Remember that a DCF investigation is not like a police investigation on "Law and Order."  DCF presumes that you are guilty, and does not go away and find "another suspect." The rules are totally different from criminal law.

DCF has thirty days to conduct its investigation. At the end of the thirty day period, DCF must make a determination of whether abuse or neglect has occurred. If DCF determines that there is reasonable cause to believe that abuse or neglect has occurred, they will "substantiate" you. If you are substantiated and meet certain other criteria, DCF may also recommend you for placement on their Central Registry.

Once the investigation is completed and a decision has been made on substantiation, DCF can either close its case with your family or keep it open to provide services.

In some cases, DCF may also file a petition against you in the Juvenile Court.

IF YOU DEAL WITH DCF WITHOUT A LAWYER, you are up against the entire State of Connecticut on your own.  The odds are not good.

SDM: A Study in Disappearing Ink
There have always been, and always will be, complaints about DCF investigations. Some investigators are too harsh, while others are easy-going and polite; some investigators automatically disbelieve you if you have had prior DCF problems; some investigators are prejudiced toward certain ethnic groups; some investigators let their pet peeves get in the way of their professional judgment; etc.

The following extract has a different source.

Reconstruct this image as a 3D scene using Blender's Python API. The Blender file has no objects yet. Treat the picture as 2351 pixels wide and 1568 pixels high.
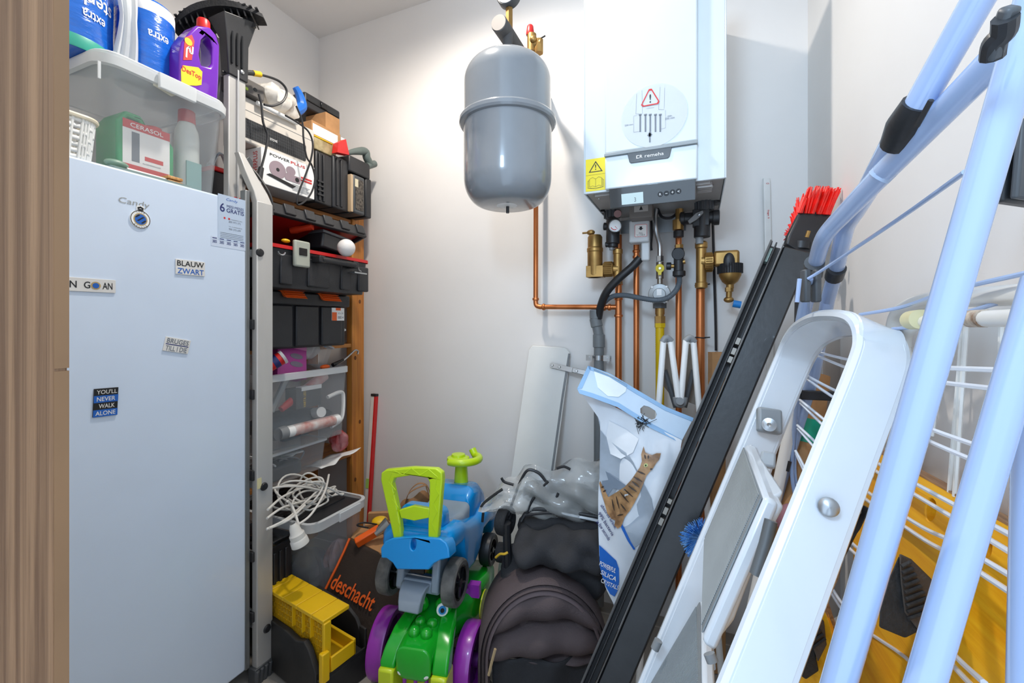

Complaints like this are to be expected. It is impossible to say in advance which ones are valid. But DCF, ever sensitive to criticism, believed it had a solution.

In 2006, I was told that DCF had revolutionized itself. A new tool called Structured Decision Making, or SDM, was coming into use in all DCF offices. Its purpose was to help the investigator make better-informed decisions, and get kids returned to parents as quickly as possible. No more months of waiting if it could be avoided.

The hype would have done justice to Madison Avenue. SDM turns out to be nothing more than a risk assessment screening checklist developed by a firm called CRC, or The Children’s Research Center, out of Madison, Wisconsin. CRC sells its checklist as an “actuarial tool” that can “estimate the likelihood of subsequent child maltreatment.” Its web site touts SDM, and claims all sorts of validating studies.

SDM is in effect a profiling tool, not a sophisticated psychological test. It can provide guidance to properly-trained persons in close cases. DCF simply bought it, and handed it out to the field with lots of fanfare but little or no training.

Using SDM, the investigator answers certain questions that have scored values. Depending upon the final score, you have a risk level, for future abuse or neglect of a child, of one of the following: high, moderate, low, or very low.

Of course, the form contains “policy overrides” and “discretionary overrides.” In other words, a supervisor can override the risk level if he or she isn’t happy with the result.

The predictable outcome? Future risk of abuse or neglect of a child plays a small part in DCF’s deciding whether or not to return the child promptly. If DCF decides not to do so, and the SDM score is too low, an override is applied to increase it. SDM, being an internal management tool, is not subject to court scrutiny.

I mention SDM to show that DCF, like other organizations, has a penchant for the quick fix, without regard to tax dollars. Someone probably did think that SDM would make life easier for social workers, or make things fairer for the families. It could have, but no one field-tested it or gave it any serious thought for the real world. SDM, a decent tool, started no revolution.

Quick fixes are a part of American life. The School Board in my home town bought a tool called “Data Driven Decision Making.” I asked how they made decisions before that, and got no response.

Nearly 40 years ago, the company I worked for bought a quick-fix tool called “Zero Defects.” Every employee had to sign a pledge that he or she would “do it right the first time.” And this company was a nationally-known financial institution with foreign subsidiaries. Of course, the only one who got it right from the start was the vendor, who made a quick buck.

There is no getting around it. DCF investigations are subjective things, and always will be. That is quite proper, and is all the more reason that you need a lawyer from the start.